Francisco de Sales), e o terceiro, a Essência Divina; que a alma da nossa digna
mãe se tinha reunido à do nosso bem-aventurado pai, e ambas a Deus, seu
soberano princípio. Além disso, a mesma pessoa, que é um padre, celebrando a
santa missa pela nossa digna mãe, como se de repente tivesse recebido a notícia
do seu feliz passamento, e estando no segundo Memento em que se ora pelos
mortos, pensou que faria bem em orar por ela; e viu novamente a mesma visão, os
mesmos globos e a sua união”[3].
Quando a morte vos arrebatar
alguma pessoa querida, não tenhais, pois, algum escrúpulo de vos consolar,
repetindo: Ela não me esquece; ora por mim e vela sobre mim. Permanecemos
unidas!
Assim se consolava S. Gregório
Nazianzeno depois da morte de S. Basílio, seu perfeito amigo:
“Agora, dizia ele, Basílio
está no Céu. É lá que oferece por nós os seus antigos sacrifícios e recita pelo
povo novas orações. Porque, indo-se desta vida, não nos deixou inteiramente.
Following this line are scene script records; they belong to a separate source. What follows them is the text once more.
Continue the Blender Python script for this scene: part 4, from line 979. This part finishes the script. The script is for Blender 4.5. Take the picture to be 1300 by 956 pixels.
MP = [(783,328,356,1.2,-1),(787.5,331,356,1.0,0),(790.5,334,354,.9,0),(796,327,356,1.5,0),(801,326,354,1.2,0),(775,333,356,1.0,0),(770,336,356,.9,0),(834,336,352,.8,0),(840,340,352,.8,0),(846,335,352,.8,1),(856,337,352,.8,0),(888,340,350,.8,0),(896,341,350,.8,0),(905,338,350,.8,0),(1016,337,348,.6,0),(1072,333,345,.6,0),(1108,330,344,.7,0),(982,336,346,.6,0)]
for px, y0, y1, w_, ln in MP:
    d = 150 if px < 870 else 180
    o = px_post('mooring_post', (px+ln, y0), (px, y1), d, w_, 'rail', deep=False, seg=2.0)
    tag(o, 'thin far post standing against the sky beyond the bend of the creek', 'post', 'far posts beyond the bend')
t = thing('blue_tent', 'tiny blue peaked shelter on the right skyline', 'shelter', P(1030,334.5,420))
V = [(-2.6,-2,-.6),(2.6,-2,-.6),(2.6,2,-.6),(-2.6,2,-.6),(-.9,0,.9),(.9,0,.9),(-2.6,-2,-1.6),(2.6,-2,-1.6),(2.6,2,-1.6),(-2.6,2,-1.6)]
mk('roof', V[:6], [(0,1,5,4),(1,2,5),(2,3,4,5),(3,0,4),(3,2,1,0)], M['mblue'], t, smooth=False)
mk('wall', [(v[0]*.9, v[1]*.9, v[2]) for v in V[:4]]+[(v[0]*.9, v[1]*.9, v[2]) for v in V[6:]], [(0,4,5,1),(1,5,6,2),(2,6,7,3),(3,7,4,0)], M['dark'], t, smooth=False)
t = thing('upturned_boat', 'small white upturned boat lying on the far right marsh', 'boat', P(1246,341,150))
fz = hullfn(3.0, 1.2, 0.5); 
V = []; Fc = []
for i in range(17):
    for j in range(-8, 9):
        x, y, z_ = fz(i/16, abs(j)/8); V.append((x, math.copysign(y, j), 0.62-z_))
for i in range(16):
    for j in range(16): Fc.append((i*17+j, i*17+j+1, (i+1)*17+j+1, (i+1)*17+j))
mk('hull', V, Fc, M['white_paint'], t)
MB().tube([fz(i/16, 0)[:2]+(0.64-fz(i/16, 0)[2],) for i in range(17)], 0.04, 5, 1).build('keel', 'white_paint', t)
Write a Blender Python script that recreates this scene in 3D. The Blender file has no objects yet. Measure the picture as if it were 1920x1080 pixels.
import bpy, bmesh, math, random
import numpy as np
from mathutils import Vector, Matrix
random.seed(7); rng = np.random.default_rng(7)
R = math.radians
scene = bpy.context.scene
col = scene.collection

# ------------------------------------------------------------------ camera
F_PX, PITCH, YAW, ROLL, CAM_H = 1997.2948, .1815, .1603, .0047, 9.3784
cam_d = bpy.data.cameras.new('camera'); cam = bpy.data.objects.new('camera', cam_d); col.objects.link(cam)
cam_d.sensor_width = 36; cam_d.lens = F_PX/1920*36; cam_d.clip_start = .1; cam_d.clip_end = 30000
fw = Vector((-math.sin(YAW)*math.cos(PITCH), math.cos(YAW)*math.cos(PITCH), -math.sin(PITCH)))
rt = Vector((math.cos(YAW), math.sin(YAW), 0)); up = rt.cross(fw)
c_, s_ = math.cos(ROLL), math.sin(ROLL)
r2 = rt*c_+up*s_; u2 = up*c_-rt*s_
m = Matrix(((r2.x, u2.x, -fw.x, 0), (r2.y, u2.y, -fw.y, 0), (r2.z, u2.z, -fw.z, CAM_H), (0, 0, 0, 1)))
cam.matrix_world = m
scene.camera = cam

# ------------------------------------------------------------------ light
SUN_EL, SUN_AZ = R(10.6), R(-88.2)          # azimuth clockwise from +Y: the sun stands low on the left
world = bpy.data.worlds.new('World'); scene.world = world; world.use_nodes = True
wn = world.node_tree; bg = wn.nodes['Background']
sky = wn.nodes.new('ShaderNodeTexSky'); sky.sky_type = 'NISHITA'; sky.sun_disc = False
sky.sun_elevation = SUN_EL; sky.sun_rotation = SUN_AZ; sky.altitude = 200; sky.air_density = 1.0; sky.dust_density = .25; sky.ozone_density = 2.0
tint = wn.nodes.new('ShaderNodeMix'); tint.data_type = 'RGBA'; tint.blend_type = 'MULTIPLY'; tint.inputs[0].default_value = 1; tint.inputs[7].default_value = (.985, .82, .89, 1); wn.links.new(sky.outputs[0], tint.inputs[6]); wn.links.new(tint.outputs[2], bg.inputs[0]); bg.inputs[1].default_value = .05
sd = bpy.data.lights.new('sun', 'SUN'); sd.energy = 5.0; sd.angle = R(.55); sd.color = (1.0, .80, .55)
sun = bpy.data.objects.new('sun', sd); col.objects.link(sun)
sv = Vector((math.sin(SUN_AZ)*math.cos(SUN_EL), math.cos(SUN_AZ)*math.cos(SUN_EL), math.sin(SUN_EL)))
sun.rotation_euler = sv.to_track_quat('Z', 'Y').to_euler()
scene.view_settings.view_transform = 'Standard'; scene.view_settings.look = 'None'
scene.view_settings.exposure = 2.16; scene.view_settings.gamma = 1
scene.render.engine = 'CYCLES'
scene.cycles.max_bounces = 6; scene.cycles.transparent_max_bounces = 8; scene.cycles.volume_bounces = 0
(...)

Vem ainda algumas vezes advertir-me por meio de visões noturnas, e repreende-me
quando me desvio do meu dever”[4].
Santo Agostinho também se
consolava do mesmo modo, depois que um dos seus amigos foi transportado pela
morte à eterna bem-aventurança. “É aí, escrevia ele, que vive o meu Nebrídio,
ele, meu doce amigo, ele, vosso filho adotivo, ó Senhor! É aí que ele vive, é
aí que sacia à vontade a sede da sabedoria. Contudo, não penso que ele esteja
inebriado desta sabedoria até ao ponto de se esquecer de mim. E, como se
esqueceria ele, visto que vós mesmo, Senhor, vós, de quem se inebria o meu
amigo, vos lembrais de nós?”[5].
A mesma consolação tomava um
santo bispo, escrevendo a um santo Papa, prevendo a morte que não podia tardar
em feri-los:
“Lembremo-nos um do outro, em
toda a parte e oremos sempre um pelo outro, adocemos nossos pesares e angústias
com o nosso mútuo amor; enfim, se um de nós, por um efeito da bondade divina,
preceder o outro no Céu, que a nossa amizade dure ainda junto do Senhor, e que
a nossa oração não cesse de solicitar a misericórdia do nosso Pai, em favor dos
nossos irmãos e irmãs”[6].
[1] S. Jerônimo, Epist. I, class. epist.
III, no. 6.
[2] S. Francisco de Sales, Introduction à la vie dévote, IIIa.
p., cap. XIX e XX.
[3] Abelly, Vie de saint Vincent de Paul, t. II, cap. VII.
[4] S.
Gregório Nazianzeno, Oratio XLIII, no.
80.
[5]
Santo Agostinho, Confess., liv. IX,
cap. III, no. 3.
[6] S. Cypriano, Epist., LX, Cornélio, fin.